Date: Fri 01-Aug-1997
Date: Fri 01-Aug-1997
Publication: Bee
Author: KAAREN
Quick Words:
gas-spill-pollution-lease
Full Text:
Town Approves Lease For Gas Spill Clean-Up
BY KAAREN VALENTA
A special town meeting on Thursday morning, July 31, approved a proposal to
lease a small piece of property off Cemetery Road to the company whose tanker
truck crashed on Route 302 in Dodgingtown last year, spilling about 9,100
gallons of gasoline.
The five-year agreement leases 1,090 square feet of land at Flat Swamp
Cemetery to Island Transportation Company of North Haven Company for the sum
of $5. The site will be used for the installation, operation and maintenance
of equipment designed to remove traces of the chemical MTBE, a gasoline
additive, from the groundwater in the area.
A multi-million-dollar clean-up operation began last October after a tanker
truck crashed and burned on Route 302 in front of George's Pizza & Restaurant.
Gasoline washed over the restaurant's parking lot, down an embankment into the
historic cemetery. The truck driver, David Wagnblas, 28, of Stratford, was
killed.
A temporary remediation system was quickly installed to remove MTBE from the
groundwater but has not been enough to stop a plume of contamination, which
has been slowly moving toward Lime Kiln Brook. So the state Department of
Environmental Protection approved a permanent system that will include the
installation of eight more shallow recovery wells to augment two already
existing wells. Water pumped from these 10 wells will be treated by a device
called an air stripper and also filtered with activated carbon to remove
traces of the pollutant. The cleaned water then will be discharged into Lime
Kiln Brook.
The new wells will pump water at the rate of 25 gallons per minute, a
significant increase from the 8-10 gallon-per-minute rate of the existing
wells, according to William Warzecha, an environmental analyst for the
Department of Environmental Protection, which is overseeing the clean-up.

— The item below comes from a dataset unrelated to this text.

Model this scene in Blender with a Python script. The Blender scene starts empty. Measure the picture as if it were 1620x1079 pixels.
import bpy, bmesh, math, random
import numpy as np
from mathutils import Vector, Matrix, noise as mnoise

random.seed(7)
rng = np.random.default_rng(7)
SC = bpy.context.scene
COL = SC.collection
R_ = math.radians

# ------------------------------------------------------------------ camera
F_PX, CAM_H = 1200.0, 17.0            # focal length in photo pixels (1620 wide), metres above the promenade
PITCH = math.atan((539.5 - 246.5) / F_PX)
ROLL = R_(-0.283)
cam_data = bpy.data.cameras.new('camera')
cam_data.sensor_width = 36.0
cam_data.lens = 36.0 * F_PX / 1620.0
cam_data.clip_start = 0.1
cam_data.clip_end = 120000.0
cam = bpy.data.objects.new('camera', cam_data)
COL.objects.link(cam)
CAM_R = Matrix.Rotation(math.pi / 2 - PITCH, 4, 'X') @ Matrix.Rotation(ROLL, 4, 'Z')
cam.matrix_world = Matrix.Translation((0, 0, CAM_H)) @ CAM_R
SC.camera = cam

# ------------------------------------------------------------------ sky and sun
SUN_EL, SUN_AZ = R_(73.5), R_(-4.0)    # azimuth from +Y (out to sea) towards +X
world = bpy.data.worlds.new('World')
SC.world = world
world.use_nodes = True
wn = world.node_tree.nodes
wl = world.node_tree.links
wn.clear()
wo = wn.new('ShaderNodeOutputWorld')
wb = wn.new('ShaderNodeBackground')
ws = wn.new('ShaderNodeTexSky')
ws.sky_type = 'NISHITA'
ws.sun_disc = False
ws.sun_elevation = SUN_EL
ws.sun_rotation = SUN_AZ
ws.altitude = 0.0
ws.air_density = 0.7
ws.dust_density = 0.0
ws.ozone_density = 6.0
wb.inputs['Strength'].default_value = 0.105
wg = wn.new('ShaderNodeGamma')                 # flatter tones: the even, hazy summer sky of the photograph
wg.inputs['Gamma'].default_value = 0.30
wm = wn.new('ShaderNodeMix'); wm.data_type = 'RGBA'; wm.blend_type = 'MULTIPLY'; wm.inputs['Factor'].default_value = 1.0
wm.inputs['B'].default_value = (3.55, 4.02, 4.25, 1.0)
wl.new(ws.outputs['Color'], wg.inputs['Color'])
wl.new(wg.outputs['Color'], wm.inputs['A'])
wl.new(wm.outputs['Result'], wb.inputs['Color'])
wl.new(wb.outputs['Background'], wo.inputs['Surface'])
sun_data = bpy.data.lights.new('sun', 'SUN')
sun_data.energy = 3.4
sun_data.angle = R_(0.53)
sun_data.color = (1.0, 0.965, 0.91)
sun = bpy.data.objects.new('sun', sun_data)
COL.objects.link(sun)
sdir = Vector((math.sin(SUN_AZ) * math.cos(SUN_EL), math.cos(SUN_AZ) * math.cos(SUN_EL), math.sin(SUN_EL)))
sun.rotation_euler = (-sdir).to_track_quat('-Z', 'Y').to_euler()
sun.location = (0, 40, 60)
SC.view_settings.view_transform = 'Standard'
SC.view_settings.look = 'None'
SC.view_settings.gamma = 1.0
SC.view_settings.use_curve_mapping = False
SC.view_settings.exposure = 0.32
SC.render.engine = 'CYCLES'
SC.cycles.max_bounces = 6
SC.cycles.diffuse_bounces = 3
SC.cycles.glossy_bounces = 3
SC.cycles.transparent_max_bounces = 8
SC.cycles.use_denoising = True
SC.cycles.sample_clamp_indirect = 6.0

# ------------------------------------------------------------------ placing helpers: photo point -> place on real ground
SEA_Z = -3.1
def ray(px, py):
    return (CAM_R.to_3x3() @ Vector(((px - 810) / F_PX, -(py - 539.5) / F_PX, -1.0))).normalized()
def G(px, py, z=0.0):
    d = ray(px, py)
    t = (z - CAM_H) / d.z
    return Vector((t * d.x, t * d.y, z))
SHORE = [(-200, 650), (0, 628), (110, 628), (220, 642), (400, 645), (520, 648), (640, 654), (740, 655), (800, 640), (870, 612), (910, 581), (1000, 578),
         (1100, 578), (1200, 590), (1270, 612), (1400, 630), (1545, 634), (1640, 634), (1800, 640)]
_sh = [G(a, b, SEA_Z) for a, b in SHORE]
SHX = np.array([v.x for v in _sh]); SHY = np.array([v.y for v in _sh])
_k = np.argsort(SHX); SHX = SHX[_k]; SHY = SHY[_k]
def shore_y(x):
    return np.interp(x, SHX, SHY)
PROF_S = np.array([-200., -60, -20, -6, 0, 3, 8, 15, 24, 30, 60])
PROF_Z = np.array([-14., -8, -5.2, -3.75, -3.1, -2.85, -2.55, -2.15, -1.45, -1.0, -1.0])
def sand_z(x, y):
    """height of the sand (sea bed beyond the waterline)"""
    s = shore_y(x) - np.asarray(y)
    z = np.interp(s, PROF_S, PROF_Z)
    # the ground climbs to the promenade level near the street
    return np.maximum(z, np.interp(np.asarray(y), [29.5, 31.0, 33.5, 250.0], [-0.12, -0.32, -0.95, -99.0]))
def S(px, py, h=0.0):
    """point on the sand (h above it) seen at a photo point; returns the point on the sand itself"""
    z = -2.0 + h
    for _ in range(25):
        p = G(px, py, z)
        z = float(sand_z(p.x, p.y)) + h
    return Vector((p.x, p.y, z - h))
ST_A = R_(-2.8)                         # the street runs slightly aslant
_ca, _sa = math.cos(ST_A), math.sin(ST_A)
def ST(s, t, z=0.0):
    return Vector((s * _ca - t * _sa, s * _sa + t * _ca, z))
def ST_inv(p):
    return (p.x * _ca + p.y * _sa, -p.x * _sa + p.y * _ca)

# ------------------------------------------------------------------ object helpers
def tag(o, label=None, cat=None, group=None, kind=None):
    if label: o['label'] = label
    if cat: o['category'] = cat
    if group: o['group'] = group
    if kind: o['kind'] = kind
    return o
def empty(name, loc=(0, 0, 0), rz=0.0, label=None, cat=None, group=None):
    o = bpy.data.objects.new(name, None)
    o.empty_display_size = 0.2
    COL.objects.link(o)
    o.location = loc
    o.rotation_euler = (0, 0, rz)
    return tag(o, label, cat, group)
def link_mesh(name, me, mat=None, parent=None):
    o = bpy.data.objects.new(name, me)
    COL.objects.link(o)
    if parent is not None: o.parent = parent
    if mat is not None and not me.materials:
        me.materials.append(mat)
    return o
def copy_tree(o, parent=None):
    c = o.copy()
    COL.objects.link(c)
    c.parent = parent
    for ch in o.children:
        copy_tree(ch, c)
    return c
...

Mr Warzecha said workers now will begin to focus on the cemetery itself, using
probes and soil borings to determine whether any gasoline exists in pockets on
the water table beneath the cemetery.
Some contamination did seep down through the soil near the restaurant parking
lot before that soil was removed last year, he said. That contamination then
entered cracks in the underlying bedrock, but it should eventually disappear.
"We often say the solution to pollution is dilution and that's what should
happen in this case," Mr Warzecha said. "It will have to run its course.
What's gotten past [the recovery wells] eventually will clear itself."
The lease approved at the special town meeting includes an option to renew
annually after five years, if necessary, at a cost of $1 per year.
"This is not a short-time operation," said Kevin Gumper, an attorney who
represents Island Transportation. "We will be on this site a minimum of two
years, maybe seven or even ten."
The clean-up is being financed by Anderson Mulholland Associates, Inc, of New
York City, a company that provides catastrophic insurance.
Wells at homes near the spill are being monitored. Carbon filtration systems
were installed after the spill at the restaurant and in some of the
residential wells. Traces of MTBE were discovered in two of the residential
wells, both recording amounts at, or slightly above, the level requiring
action, but these have been decreasing in the months since the spill.
"There is a large safety factor built into the system," Mr Warzecha said. "No
one wants to drink contaminated water so there is an established level at
which we take action. It is not what I would describe as hazardous, however."
"[The spill] was an unfortunate accident," he said. "But everyone involved
with the clean-up is doing everything they can, as quickly as they can."